Si divide nettamente l'attività di Mons. Barbisotti in due periodi: uno africano, nel Bahr-el-Gebel, e uno americano, a Esmeraldas.

Aveva studiato l'inglese molto seriamente e, superate le difficoltà iniziali dovute anche al suo precario stato di salute in quegli anni, acquistò una pronuncia così corretta e sicura che qualche inglese, ad Okaru, si fermava fuori dell'aula scolastica per sentirlo leggere e parlare e così si sparse la voce che gli alunni parlavano l'inglese con l'accento di Oxford. Tutto ciò, insieme al nostro insegnamento e interessamento, contribuì a salvare allora le nostre scuole del Sudan meridionale, quando non sempre gli inglesi vi vedevano bene la presenza di padri italiani, molti dei quali sapevano poco o non parlavano correntemente l'inglese. In Africa non poté occuparsi molto di lavoro pastorale, perché la scuola e l'insegnamento ne assorbivano il tempo, ma la sua opera fu preziosissima e la sua collaborazione apprezzata da tutti.

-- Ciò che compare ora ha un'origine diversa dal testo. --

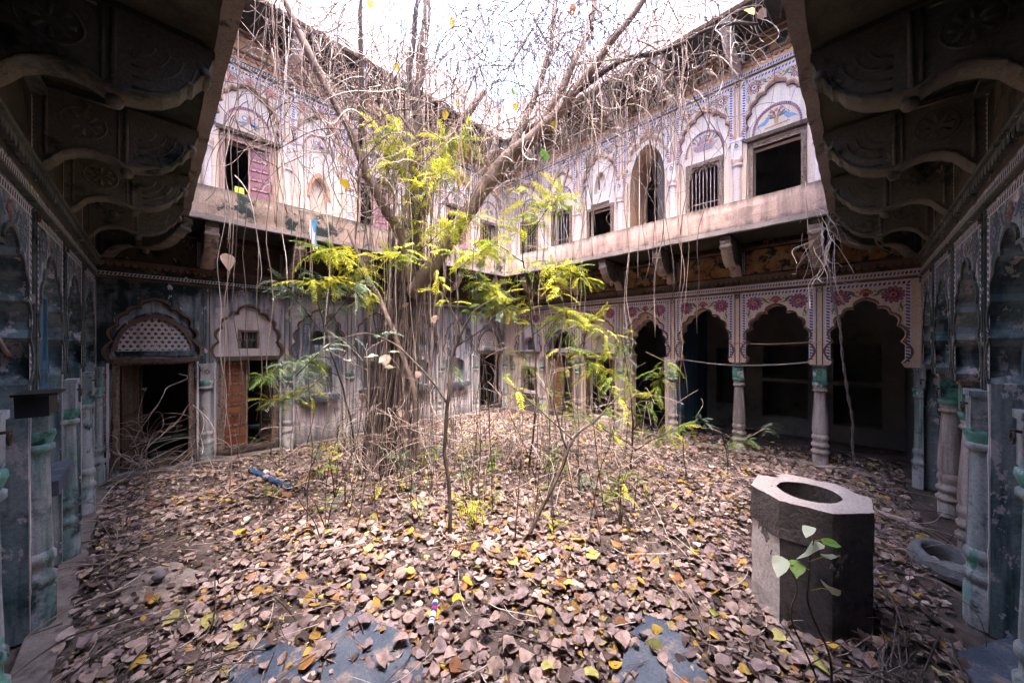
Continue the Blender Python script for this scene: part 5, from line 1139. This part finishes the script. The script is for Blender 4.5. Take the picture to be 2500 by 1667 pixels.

Quando Propaganda impose alla nostra Congregazione la Prefettura Apostolica di Esmeraldas, P. Todesco, allora Superiore Generale, pensò a lui come pastore di quella nuova missione e P. Barbisotti, a 50 anni, si mise ad imparare una nuova lingua e si sobbarcò il non lieve compito di districare una situazione piuttosto complessa, dato il ritiro dei precedenti Padri. Senza recriminazioni si dedicò al pesante incarico, imparò lo spagnolo, si servì del suo inglese e delle sue conoscenze negli USA per andarvi spesso a mendicare per la sua missione. Il lavoro che fece fu molto, anche se lo fece a modo suo, come del resto aveva sempre fatto, dando inizio a varie iniziative contemporaneamente. La difficoltà maggiore gli venne proprio da questo suo carattere impulsivo e talora imprevedibile. Ma tirò avanti lo stesso e anche se non sempre erano consenzienti, tutti lo ammiravano per la sua dedizione e lo zelo veramente apostolico, perché era buono e generoso con gli altri, anche se sbrigativo nei modi e senza peli sulla lingua. Quando fu consacrato vescovo e andò a Valdiporro a salutare la comunità, gli scolastici lo festeggiarono con un ricevimento in suo onore. Egli disse loro poche parole, semplicemente: «vogliate bene alla Congregazione, io devo tutto alla Congregazione». Parole che esprimevano il suo intimo sentimento e che, specialmente dette da lui, fecero molta impressione sui presenti. Fu comboniano fino in fondo al cuore. La sua figura suscitò alle volte delle perplessità, ma gli esempi che ci ha lasciato, di zelo per le anime e di dedizione totale alla causa missionaria, ci stimoleranno per molto tempo ancora alla realizzazione sempre più piena della nostra comune vocazione.